_Description of the task_:
Output the material beneath this task exactly, images excluded.

_Provided records_:
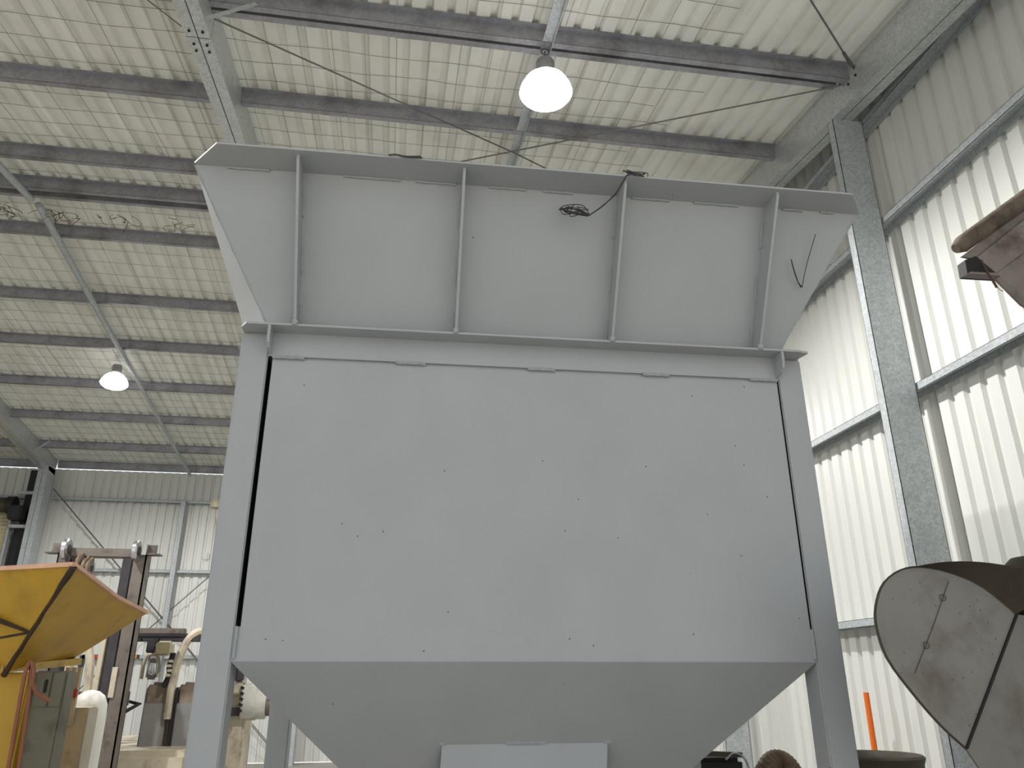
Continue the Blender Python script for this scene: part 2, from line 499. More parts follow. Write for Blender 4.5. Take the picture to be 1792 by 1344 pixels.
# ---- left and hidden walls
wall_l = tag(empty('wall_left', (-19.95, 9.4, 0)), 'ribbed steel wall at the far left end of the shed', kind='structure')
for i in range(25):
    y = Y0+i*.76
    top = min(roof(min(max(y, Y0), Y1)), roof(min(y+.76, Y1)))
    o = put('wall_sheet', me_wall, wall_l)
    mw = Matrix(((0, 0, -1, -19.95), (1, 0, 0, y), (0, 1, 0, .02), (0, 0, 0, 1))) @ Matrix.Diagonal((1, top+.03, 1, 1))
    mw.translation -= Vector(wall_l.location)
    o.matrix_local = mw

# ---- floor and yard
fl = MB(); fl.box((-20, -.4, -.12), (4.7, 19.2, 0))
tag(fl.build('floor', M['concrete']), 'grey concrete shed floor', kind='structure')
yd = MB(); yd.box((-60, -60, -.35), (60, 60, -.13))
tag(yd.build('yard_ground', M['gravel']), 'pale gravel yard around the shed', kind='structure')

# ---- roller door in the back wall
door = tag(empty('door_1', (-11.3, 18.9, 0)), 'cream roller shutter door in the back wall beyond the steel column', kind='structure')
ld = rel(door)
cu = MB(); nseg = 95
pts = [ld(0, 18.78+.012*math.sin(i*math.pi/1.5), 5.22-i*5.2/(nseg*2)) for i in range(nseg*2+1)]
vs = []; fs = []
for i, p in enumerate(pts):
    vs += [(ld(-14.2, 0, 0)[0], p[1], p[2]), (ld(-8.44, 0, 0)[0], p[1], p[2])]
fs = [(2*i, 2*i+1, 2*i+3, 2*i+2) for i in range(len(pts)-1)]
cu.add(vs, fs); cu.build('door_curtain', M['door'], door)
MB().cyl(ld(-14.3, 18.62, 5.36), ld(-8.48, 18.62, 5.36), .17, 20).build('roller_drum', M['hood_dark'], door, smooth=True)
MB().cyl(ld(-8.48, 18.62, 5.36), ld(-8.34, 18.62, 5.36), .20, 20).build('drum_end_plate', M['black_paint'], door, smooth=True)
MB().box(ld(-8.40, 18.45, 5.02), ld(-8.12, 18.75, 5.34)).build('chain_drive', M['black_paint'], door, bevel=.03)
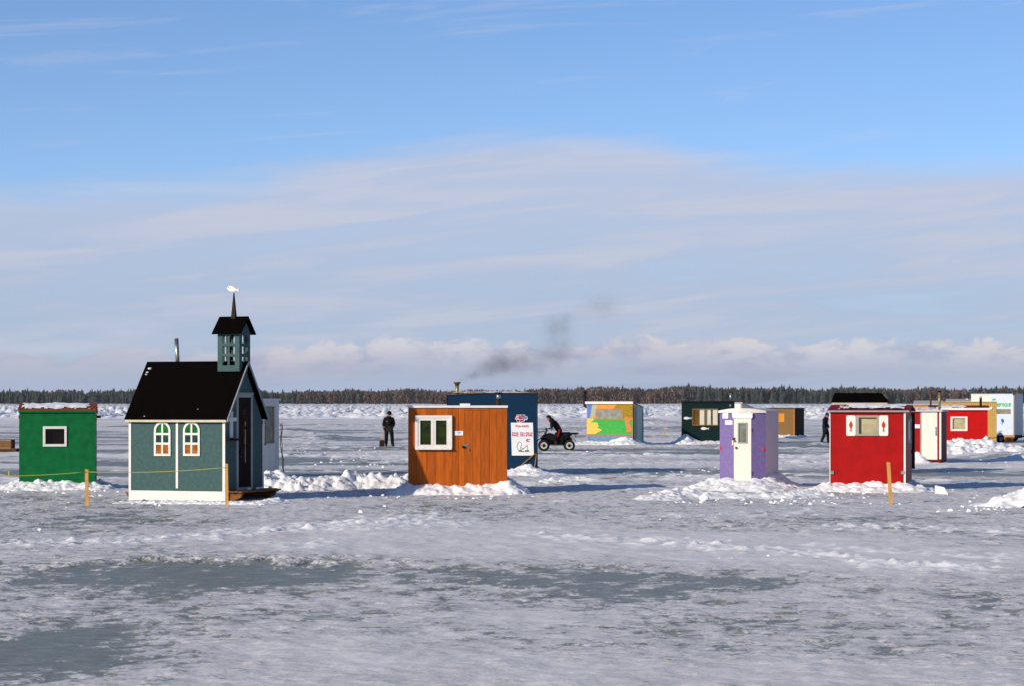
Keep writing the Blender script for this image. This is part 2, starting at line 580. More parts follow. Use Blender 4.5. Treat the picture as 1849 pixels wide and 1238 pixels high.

_Task answer_:
Continue the Blender Python script for this scene: part 2, from line 499. More parts follow. Write for Blender 4.5. Take the picture to be 1792 by 1344 pixels.
# ---- left and hidden walls
wall_l = tag(empty('wall_left', (-19.95, 9.4, 0)), 'ribbed steel wall at the far left end of the shed', kind='structure')
for i in range(25):
    y = Y0+i*.76
    top = min(roof(min(max(y, Y0), Y1)), roof(min(y+.76, Y1)))
    o = put('wall_sheet', me_wall, wall_l)
    mw = Matrix(((0, 0, -1, -19.95), (1, 0, 0, y), (0, 1, 0, .02), (0, 0, 0, 1))) @ Matrix.Diagonal((1, top+.03, 1, 1))
    mw.translation -= Vector(wall_l.location)
    o.matrix_local = mw

# ---- floor and yard
fl = MB(); fl.box((-20, -.4, -.12), (4.7, 19.2, 0))
tag(fl.build('floor', M['concrete']), 'grey concrete shed floor', kind='structure')
yd = MB(); yd.box((-60, -60, -.35), (60, 60, -.13))
tag(yd.build('yard_ground', M['gravel']), 'pale gravel yard around the shed', kind='structure')

# ---- roller door in the back wall
door = tag(empty('door_1', (-11.3, 18.9, 0)), 'cream roller shutter door in the back wall beyond the steel column', kind='structure')
ld = rel(door)
cu = MB(); nseg = 95
pts = [ld(0, 18.78+.012*math.sin(i*math.pi/1.5), 5.22-i*5.2/(nseg*2)) for i in range(nseg*2+1)]
vs = []; fs = []
for i, p in enumerate(pts):
    vs += [(ld(-14.2, 0, 0)[0], p[1], p[2]), (ld(-8.44, 0, 0)[0], p[1], p[2])]
fs = [(2*i, 2*i+1, 2*i+3, 2*i+2) for i in range(len(pts)-1)]
cu.add(vs, fs); cu.build('door_curtain', M['door'], door)
MB().cyl(ld(-14.3, 18.62, 5.36), ld(-8.48, 18.62, 5.36), .17, 20).build('roller_drum', M['hood_dark'], door, smooth=True)
MB().cyl(ld(-8.48, 18.62, 5.36), ld(-8.34, 18.62, 5.36), .20, 20).build('drum_end_plate', M['black_paint'], door, smooth=True)
MB().box(ld(-8.40, 18.45, 5.02), ld(-8.12, 18.75, 5.34)).build('chain_drive', M['black_paint'], door, bevel=.03)
Keep writing the Blender script for this image. This is part 2, starting at line 580. More parts follow. Use Blender 4.5. Treat the picture as 1849 pixels wide and 1238 pixels high.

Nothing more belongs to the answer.